Incremental garbage collection

Ola Fosheim Grøstad ola.fosheim.grostad at gmail.com
Sat Jan 22 13:03:26 UTC 2022


On Friday, 21 January 2022 at 20:17:16 UTC, Guillaume Piolat 
wrote:
> On Friday, 21 January 2022 at 18:53:03 UTC, Ola Fosheim Grøstad 
> wrote:
>>
>> Is that a dedicated GC for wren or is it a generic GC?
>
> Wren use its own non-moving, non-incremental, precise, 
> stop-the-world mark&sweep GC.

But it only stops the wren-code, so it does not affect real time 
properties of the main program? I think this is the better 
approach for system level programming.

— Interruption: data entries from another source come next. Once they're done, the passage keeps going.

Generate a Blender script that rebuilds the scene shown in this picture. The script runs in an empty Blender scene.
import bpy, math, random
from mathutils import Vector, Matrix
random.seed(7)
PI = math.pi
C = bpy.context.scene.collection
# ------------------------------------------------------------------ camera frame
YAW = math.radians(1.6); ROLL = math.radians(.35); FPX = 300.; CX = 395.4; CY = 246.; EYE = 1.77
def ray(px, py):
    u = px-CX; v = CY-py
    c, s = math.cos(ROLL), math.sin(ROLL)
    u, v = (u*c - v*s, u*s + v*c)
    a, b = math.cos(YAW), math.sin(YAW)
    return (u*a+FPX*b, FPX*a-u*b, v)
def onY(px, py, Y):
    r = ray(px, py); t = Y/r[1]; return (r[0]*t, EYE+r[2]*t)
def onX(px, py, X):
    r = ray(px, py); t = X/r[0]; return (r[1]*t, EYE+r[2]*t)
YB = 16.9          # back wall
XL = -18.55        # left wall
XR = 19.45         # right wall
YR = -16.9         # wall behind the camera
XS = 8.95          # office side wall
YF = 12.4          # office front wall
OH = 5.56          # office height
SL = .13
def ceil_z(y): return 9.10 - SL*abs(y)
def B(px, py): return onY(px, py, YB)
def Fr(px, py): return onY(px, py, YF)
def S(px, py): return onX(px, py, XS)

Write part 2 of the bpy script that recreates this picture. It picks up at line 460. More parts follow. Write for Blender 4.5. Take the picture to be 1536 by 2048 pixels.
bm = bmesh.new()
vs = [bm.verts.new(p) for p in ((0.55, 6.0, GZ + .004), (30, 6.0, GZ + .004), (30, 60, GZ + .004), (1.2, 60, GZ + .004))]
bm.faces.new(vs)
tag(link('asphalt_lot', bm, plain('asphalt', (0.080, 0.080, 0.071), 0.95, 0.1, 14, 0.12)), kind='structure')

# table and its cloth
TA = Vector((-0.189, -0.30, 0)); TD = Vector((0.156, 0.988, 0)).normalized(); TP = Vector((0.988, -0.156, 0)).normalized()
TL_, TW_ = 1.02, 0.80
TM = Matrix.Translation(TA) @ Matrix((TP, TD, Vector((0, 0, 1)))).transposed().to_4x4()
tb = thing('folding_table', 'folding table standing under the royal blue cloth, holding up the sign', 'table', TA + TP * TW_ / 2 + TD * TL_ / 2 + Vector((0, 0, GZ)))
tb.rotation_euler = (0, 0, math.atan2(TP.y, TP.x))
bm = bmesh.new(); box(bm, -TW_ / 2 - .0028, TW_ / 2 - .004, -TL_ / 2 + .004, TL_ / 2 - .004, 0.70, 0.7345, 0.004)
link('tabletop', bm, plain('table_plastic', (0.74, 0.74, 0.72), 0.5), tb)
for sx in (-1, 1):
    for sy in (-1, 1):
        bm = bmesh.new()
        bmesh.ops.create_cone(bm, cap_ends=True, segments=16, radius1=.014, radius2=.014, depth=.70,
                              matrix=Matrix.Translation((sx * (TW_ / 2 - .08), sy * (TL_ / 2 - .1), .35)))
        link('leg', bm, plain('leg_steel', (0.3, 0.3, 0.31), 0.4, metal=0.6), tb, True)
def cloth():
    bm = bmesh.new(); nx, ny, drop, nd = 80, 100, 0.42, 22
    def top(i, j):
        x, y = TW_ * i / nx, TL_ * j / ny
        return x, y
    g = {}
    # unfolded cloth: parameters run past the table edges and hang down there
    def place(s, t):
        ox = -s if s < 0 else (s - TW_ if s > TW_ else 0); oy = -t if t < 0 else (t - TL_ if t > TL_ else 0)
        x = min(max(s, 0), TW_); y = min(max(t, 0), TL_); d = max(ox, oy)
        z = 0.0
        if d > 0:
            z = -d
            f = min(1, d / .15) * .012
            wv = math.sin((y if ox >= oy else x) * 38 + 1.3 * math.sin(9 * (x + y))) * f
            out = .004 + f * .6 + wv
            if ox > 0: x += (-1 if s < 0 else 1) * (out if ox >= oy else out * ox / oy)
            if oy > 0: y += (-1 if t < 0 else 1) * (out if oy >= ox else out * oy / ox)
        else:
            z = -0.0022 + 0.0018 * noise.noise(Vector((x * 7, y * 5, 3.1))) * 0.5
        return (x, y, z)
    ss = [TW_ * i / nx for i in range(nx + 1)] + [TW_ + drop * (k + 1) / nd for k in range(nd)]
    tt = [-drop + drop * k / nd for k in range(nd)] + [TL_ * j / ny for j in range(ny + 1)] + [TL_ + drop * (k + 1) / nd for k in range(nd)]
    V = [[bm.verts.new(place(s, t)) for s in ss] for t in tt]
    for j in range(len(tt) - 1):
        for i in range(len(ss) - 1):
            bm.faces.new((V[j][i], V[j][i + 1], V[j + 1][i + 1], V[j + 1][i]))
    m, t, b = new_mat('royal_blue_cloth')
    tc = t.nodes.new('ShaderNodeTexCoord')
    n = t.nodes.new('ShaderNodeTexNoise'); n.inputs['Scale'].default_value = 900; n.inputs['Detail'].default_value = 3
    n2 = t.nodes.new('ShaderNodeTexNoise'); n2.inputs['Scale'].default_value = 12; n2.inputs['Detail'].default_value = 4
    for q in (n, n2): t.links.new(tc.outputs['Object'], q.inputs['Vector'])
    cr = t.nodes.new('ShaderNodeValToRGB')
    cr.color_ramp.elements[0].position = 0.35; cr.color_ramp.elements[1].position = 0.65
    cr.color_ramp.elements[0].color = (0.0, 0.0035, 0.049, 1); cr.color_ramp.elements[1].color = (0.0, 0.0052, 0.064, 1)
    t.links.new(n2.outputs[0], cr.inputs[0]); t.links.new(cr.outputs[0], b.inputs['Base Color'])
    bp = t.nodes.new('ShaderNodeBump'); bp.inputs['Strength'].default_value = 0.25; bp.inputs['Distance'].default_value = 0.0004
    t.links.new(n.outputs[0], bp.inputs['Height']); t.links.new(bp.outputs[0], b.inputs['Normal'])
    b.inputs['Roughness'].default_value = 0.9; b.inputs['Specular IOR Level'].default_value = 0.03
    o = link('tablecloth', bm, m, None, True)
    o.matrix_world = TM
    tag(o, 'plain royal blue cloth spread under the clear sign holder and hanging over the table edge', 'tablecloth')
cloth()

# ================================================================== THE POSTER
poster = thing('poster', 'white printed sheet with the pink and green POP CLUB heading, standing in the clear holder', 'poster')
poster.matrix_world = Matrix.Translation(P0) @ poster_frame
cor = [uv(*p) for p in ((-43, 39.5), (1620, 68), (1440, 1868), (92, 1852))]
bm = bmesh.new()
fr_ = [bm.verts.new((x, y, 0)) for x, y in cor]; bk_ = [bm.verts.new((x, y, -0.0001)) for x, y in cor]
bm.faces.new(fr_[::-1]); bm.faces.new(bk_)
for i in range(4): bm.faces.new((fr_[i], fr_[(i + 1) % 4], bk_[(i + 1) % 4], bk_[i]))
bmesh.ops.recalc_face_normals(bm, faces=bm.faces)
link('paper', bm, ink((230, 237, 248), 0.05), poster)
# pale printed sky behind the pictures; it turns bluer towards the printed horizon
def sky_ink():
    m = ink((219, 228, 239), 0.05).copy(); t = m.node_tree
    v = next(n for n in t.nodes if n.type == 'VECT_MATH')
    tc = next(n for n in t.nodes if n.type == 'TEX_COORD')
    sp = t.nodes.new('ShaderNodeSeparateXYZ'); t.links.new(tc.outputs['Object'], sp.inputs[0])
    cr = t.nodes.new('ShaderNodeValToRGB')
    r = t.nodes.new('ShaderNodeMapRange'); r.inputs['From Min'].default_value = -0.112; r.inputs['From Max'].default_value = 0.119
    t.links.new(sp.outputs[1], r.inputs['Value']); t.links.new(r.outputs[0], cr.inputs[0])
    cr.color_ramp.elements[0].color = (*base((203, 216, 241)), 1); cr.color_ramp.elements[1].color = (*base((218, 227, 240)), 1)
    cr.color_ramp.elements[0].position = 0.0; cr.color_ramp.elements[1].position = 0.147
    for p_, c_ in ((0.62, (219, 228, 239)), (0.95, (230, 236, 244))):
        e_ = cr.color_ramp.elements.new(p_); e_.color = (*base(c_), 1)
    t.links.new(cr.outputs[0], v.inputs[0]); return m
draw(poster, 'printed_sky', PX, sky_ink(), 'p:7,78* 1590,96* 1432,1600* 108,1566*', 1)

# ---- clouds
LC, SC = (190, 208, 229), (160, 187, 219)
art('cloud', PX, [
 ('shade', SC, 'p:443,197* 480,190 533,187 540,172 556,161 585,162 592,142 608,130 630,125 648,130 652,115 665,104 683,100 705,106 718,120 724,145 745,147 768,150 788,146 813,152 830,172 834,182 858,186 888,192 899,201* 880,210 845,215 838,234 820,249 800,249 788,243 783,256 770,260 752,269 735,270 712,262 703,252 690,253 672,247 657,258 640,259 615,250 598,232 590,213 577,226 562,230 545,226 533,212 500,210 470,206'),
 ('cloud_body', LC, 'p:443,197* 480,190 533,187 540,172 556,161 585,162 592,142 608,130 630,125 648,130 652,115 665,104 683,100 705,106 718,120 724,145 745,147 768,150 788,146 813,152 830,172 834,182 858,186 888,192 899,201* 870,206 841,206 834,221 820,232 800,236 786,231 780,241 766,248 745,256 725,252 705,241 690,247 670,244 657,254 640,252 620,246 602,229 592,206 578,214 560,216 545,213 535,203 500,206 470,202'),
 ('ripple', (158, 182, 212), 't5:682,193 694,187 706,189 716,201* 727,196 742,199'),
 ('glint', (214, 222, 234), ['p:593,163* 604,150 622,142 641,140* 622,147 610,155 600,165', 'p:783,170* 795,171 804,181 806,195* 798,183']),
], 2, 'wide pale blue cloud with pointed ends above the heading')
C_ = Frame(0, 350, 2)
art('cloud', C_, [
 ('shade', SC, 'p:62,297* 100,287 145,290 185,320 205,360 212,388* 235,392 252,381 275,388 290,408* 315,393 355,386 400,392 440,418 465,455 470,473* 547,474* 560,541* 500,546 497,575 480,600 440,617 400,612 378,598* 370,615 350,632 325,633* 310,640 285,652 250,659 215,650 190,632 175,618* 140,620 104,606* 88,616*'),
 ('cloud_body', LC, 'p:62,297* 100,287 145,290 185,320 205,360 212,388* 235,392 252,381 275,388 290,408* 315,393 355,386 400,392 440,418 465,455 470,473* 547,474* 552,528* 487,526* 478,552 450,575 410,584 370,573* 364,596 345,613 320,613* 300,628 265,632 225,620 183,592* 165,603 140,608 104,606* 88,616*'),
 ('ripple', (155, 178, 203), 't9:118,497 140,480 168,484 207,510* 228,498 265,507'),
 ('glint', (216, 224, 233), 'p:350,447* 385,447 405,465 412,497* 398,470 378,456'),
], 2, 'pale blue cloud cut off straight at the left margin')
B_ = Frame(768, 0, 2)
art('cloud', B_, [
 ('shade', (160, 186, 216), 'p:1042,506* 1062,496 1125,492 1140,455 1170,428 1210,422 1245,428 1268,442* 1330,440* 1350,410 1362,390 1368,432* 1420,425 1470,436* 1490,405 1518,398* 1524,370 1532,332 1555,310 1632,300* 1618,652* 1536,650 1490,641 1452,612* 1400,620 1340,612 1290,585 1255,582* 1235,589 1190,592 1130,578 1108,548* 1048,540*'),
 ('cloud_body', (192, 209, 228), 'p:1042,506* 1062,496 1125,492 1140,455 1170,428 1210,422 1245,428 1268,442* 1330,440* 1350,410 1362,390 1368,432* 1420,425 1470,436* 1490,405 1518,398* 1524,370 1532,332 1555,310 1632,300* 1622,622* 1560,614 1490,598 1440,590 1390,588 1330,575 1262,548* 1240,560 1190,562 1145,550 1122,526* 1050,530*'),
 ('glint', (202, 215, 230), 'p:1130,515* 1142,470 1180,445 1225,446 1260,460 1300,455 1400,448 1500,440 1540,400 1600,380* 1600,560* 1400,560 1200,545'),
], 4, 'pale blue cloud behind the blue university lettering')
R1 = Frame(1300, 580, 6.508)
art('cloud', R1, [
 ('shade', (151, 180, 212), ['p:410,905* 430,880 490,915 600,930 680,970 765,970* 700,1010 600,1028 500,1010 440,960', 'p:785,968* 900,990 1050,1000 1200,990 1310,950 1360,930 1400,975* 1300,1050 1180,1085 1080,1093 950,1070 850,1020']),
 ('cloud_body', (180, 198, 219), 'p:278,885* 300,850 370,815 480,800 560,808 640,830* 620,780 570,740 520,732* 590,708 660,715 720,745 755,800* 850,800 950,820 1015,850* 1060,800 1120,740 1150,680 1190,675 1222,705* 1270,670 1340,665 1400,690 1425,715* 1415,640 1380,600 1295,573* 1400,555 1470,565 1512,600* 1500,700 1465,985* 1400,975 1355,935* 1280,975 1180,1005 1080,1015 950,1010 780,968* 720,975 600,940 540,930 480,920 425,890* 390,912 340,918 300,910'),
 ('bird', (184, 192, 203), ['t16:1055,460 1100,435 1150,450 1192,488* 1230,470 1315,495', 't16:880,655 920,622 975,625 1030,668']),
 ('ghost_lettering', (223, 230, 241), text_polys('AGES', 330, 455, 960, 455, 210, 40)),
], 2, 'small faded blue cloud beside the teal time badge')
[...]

Have dedicated memory 
management where you get to control the properties and 
priorities, and also have the ability to add new mechanisms (like 
purging cached objects).

IIRC, the author of the audio-oriented GC suggested implementing 
the collector as a coroutine, so that you could execute it when 
the CPU is idle in a controlled manner.

Many ways to be inventive here, if you focus on adapting to the 
specifics of the application. There is no-size-fits-all solution.

So, the main issue is not GV vs no-GC, but whether the 
language/libraries lock you to the specifics of a generic runtime.